今日の法話2006/11/30
「いじめ、自殺、殺人」
皆さん こんにちは。
「いじめ、自殺、殺人」と、毎日、新聞やテレビで、その話題が記事にならない日がありません。しかも、子どもたちが、その事件に関わっているのですから、世の大人たちは、「教育基本法案」を国会で議論したり、現状を深刻な問題として受け止め、何とかしなければと焦りだしました。
もう二十年近く前、「幼児教育」が盛んに言われていた時期がありました。その後は、「子どもの上手なしかり方、ほめ方」なるハウツー本が書店で数多く見られたりしました。そうやって育てたはずの子どもが、今の事件の当事者となっています。
どうしてでしょうか。
「幼児教育」にしても、「子どもの上手なしかり方、ほめ方」にしても、子どもの教育ではありません。良く考えてみてください。幼児に接する、大人の、父親や母親に対する教育であったはずです。
と言うことは、現在の深刻な現状は、不完全な大人の、子育ての失敗が生んだものと言えるでしょう。
私は、学生の頃、子供たちを集め、お寺の日曜学校を行っていました。子どもたちに、法話を話す時、先輩から言われたことは、うしろ姿の説法でした。口先だけでは、子どもに、法話は伝わらない。日頃の生活や生き方に、そして、自らのうしろ姿にこそ、子どもに伝わるものがある。
「子は親を見て育つ。」とも、言われます。現在、問題になっている、いじめや自殺などの、子どもを取り巻く問題は、現在の子どもが昔と変わったのではなく、その子と接する親や大人に問題があるのでしょう。
こんな話があります。
ある小学校の低学年の算数の時間に、先生が子どもたちに問題を出しました。
「ここに、りんごが4つありますね。この4つのりんごを、3人の子どもに平等に分けると、1人何個になるのかなあ。」
そうです。これは、分数の問題です。
しばらくたって、1人の子どもが、1番に、「はーい。」と、手を上げました。
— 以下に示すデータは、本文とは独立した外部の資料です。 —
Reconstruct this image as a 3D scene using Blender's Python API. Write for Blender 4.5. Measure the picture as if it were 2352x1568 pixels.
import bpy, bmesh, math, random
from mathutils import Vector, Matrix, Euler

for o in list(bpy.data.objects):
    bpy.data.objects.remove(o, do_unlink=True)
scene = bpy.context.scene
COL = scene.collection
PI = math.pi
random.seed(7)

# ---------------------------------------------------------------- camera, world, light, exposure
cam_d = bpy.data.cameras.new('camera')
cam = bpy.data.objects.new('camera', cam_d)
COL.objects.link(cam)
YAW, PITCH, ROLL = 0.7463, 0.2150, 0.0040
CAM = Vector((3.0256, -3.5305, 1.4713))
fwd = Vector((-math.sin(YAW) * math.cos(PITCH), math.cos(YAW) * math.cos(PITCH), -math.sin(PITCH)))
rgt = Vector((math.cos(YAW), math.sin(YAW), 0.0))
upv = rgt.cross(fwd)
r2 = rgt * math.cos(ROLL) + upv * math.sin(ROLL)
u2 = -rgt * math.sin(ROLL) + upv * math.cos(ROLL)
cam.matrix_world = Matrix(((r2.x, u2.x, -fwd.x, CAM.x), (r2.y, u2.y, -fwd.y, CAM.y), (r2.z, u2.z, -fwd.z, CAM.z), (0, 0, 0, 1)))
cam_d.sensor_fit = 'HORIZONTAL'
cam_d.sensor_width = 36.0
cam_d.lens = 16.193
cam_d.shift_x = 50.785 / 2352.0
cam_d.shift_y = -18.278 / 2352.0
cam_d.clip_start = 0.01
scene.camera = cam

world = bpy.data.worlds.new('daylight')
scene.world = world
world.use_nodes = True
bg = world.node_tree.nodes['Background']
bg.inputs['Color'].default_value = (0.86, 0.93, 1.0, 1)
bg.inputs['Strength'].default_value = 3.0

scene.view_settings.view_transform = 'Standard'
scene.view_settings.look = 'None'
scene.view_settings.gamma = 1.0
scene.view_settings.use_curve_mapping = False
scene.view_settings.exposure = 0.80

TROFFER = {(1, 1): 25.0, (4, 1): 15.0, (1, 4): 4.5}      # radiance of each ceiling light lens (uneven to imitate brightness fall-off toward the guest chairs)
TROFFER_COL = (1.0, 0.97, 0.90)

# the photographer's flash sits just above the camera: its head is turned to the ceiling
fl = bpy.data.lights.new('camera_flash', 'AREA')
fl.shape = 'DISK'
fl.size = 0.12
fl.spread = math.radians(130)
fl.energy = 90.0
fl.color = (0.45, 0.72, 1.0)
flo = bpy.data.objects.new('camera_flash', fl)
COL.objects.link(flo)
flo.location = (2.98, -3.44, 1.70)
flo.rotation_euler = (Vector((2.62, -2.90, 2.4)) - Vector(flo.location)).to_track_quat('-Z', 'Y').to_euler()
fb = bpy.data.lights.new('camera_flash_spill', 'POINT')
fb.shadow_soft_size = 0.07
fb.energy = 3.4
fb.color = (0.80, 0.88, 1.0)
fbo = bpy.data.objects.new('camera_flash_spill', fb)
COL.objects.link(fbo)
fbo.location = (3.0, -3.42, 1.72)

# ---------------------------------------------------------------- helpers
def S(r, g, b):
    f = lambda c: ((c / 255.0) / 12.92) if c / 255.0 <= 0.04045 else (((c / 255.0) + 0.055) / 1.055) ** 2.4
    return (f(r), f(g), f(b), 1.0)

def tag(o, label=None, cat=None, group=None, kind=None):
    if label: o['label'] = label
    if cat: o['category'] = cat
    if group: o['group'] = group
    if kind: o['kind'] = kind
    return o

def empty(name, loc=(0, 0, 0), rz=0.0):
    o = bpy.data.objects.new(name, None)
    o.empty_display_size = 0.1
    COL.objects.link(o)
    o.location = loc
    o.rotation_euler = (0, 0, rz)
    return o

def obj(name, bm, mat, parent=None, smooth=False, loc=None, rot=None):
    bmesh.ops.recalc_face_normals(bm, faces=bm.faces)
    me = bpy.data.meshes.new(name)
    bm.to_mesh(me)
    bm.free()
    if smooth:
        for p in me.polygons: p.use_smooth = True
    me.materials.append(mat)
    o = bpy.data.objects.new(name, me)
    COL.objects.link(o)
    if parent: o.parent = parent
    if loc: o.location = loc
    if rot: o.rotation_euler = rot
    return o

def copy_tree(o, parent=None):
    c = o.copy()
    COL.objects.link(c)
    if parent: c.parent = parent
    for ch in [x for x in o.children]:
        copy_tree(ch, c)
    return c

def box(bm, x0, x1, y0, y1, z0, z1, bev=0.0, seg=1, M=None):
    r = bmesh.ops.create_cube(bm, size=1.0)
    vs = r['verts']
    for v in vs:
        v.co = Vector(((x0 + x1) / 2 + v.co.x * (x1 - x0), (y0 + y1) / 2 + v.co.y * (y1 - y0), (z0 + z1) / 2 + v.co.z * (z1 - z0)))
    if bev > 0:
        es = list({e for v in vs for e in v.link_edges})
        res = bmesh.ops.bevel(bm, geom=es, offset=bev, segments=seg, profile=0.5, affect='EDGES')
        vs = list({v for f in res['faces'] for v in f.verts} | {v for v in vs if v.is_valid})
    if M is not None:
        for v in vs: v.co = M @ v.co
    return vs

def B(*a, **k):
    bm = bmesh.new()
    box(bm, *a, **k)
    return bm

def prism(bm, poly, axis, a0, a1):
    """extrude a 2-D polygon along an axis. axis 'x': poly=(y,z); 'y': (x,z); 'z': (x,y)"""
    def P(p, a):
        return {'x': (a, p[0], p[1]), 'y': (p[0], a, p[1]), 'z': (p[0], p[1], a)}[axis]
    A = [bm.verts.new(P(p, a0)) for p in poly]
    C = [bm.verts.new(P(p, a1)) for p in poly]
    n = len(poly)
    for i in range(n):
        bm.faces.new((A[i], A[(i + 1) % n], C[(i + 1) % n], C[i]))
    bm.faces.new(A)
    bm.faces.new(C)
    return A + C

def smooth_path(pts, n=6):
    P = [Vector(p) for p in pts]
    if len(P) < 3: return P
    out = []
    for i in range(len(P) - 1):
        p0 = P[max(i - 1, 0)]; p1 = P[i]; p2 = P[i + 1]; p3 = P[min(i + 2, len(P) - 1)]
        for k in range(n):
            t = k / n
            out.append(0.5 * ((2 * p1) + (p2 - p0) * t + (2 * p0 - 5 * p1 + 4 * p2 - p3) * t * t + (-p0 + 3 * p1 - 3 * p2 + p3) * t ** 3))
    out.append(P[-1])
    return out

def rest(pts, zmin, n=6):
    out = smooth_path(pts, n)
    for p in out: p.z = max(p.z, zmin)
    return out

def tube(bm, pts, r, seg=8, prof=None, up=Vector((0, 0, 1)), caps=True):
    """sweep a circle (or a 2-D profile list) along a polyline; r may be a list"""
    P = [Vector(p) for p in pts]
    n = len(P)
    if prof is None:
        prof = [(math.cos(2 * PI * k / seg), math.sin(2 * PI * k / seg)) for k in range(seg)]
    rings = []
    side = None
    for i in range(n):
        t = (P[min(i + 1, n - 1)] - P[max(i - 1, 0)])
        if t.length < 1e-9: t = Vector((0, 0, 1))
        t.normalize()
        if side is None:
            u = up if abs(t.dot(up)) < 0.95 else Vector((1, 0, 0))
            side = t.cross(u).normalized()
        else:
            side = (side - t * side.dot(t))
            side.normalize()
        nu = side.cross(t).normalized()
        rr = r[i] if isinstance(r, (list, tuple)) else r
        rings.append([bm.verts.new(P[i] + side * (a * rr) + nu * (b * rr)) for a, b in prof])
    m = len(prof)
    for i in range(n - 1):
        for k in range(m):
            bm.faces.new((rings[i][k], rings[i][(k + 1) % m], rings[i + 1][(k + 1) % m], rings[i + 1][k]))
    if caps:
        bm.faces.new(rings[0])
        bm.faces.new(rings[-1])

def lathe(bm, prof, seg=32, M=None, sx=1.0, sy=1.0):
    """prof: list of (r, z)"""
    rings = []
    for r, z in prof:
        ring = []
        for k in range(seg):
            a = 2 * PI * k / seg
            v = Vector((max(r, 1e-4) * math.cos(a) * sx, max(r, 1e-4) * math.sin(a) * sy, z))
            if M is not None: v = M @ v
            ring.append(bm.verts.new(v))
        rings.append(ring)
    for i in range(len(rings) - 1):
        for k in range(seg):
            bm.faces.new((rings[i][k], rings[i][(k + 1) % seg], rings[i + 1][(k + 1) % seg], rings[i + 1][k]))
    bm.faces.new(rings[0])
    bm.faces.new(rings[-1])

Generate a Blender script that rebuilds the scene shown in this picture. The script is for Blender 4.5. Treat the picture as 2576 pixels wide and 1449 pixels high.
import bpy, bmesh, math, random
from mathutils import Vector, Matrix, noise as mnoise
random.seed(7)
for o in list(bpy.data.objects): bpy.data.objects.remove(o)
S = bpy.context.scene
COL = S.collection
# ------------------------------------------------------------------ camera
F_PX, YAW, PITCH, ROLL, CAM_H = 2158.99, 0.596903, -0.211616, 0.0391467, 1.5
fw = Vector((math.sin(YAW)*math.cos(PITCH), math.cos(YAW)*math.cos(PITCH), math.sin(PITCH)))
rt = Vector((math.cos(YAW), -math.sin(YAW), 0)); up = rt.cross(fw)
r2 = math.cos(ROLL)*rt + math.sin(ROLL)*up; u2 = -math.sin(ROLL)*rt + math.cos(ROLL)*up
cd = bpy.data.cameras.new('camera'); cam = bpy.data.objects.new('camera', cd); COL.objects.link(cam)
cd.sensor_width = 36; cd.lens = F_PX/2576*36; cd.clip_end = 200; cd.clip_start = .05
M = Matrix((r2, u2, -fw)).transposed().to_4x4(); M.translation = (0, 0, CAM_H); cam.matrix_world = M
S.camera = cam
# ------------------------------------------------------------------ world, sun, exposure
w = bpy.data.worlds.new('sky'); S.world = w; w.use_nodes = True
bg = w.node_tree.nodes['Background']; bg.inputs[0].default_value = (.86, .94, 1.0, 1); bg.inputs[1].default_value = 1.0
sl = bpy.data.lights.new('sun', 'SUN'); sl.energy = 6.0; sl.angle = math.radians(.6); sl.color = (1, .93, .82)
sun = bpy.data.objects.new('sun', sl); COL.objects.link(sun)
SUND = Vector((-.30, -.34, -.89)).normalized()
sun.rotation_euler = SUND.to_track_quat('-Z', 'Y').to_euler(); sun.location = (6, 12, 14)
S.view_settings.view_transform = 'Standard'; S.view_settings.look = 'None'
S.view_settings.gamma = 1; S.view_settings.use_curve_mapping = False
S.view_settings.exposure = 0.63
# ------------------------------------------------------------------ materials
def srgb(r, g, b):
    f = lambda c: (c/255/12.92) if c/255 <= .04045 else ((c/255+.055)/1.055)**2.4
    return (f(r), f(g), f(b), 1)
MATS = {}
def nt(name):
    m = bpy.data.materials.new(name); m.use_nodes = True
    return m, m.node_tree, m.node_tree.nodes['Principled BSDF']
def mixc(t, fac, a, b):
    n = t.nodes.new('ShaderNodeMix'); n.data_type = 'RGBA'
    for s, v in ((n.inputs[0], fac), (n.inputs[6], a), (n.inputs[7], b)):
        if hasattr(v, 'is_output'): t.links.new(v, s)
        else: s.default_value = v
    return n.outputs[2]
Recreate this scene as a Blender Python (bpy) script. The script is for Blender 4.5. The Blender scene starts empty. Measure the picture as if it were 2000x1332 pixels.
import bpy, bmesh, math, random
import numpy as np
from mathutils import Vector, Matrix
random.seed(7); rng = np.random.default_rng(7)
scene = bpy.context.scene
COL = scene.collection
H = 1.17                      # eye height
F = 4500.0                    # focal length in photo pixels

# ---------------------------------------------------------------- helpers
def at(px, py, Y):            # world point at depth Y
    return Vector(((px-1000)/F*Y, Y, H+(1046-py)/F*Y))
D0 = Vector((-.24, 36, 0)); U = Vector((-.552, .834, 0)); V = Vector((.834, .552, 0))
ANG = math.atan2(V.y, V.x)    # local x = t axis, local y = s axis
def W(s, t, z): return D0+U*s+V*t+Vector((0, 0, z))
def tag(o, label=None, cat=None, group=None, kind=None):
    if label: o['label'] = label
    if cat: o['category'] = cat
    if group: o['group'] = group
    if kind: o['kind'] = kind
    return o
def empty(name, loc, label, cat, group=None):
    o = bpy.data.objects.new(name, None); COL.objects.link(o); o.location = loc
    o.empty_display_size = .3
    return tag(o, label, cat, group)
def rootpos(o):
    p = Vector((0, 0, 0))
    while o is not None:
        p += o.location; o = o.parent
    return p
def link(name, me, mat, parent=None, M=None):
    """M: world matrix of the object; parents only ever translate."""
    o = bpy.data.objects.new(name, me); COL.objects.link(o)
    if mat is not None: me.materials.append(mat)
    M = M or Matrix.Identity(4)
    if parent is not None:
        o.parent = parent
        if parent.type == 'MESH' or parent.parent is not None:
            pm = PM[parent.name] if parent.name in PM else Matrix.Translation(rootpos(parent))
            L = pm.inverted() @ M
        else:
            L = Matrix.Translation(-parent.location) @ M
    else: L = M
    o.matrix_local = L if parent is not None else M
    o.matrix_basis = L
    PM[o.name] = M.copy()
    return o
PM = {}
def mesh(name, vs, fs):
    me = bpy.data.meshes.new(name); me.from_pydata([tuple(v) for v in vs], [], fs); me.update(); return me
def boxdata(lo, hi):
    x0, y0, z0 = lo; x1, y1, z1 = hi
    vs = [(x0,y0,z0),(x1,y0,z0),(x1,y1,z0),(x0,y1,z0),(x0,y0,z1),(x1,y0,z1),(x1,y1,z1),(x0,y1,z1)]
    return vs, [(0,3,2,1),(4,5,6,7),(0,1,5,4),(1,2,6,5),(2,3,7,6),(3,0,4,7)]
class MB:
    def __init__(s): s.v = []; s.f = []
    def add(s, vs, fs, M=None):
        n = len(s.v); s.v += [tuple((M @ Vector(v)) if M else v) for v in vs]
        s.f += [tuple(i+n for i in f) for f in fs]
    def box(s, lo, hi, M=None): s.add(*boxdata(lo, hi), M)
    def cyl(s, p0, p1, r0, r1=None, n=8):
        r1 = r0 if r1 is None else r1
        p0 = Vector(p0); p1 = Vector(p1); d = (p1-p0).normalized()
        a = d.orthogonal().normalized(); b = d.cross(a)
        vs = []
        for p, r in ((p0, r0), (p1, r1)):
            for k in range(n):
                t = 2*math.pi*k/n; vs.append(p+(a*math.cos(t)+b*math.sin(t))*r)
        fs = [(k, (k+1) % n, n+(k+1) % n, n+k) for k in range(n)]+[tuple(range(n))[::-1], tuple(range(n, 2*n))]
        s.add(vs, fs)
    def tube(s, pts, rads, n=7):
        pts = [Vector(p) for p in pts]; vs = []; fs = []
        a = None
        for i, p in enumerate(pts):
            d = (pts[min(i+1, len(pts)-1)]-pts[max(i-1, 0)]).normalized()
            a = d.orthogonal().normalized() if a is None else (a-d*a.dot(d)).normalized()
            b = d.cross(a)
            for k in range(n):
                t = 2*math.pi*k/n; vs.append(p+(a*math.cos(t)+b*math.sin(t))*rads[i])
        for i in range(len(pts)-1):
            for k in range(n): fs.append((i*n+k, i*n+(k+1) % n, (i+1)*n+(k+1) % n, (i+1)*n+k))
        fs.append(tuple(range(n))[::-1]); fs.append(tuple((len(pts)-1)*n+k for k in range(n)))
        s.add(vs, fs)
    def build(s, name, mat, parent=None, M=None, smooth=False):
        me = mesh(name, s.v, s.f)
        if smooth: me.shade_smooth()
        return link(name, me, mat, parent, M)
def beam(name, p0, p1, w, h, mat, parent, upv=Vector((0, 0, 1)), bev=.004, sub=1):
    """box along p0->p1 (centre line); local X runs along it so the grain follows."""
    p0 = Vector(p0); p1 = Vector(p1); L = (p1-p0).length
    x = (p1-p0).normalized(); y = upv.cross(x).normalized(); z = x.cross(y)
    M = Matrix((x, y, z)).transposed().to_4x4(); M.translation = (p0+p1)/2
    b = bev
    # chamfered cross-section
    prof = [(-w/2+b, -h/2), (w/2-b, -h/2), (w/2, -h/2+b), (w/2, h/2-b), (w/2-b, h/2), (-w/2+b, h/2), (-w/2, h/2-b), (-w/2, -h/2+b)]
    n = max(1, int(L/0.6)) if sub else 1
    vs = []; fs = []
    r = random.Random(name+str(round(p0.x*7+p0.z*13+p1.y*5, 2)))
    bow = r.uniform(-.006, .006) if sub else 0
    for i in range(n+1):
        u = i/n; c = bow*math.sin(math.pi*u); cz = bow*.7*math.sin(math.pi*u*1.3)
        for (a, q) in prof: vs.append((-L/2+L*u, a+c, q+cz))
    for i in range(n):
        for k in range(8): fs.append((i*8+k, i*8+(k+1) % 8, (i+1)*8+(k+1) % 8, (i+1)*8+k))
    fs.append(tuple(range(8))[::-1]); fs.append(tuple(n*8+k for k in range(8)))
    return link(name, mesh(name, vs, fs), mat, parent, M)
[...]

先生は、誰より早く手を上げたその子を指しました。
すると、その子は、「はい。」と、大きな返事をして、「1番大きなりんごを仏様にお供えして、残った3つを一個づつ分けます。」と答えました。
先生は、驚いたそうです。
もちろん、分数の問題ですから、その子の解答では、正解にはなりません。しかし、「一番大きなりんごを仏様にお供えする。」と、答えたその子の解答こそ、現代の子どもたちに欠けている部分なのだと思います。
衣・食・住は、私たちの生活の全体ですが、そのどれ一つをとってみても、自分で作り出したものはありません。多くの人の手を介し、その材料たるや、自然の恵みと命を授かって、私たちは生活し、自分の命を全うすることができるのです。まさに、私たちの人生は、多くの「かげ」の力で支えられています。先人は、その意味として、「おかげさま」という言葉を、私たちに残してくれました。
近年、恵まれた環境により学習できることから、人間の知識は、昔に比べ、向上しました。しかし、人間の知識は、向上したけれど、恵みを喜ぶ「智恵の眼」は、つぶれてしまいました。知識の眼は、鋭くなったけれども、智恵の目は、まったくダメになってしまったのです。
多くの支えによって、私たちは、生かされています。そのことを、親鸞聖人は、「他力」とお示しになりました。
私が生きているのは、私の力で生きているのだというのは、人間の思い上がりであり、私の力を支えてくれる大きな「他力」があるからこそ、私たちは、生きることができるのです。
ありとあらゆるものが、私を生かすために、一生懸命になってくれているのです。
だからこそ、私の「いのち」は、尊いのです。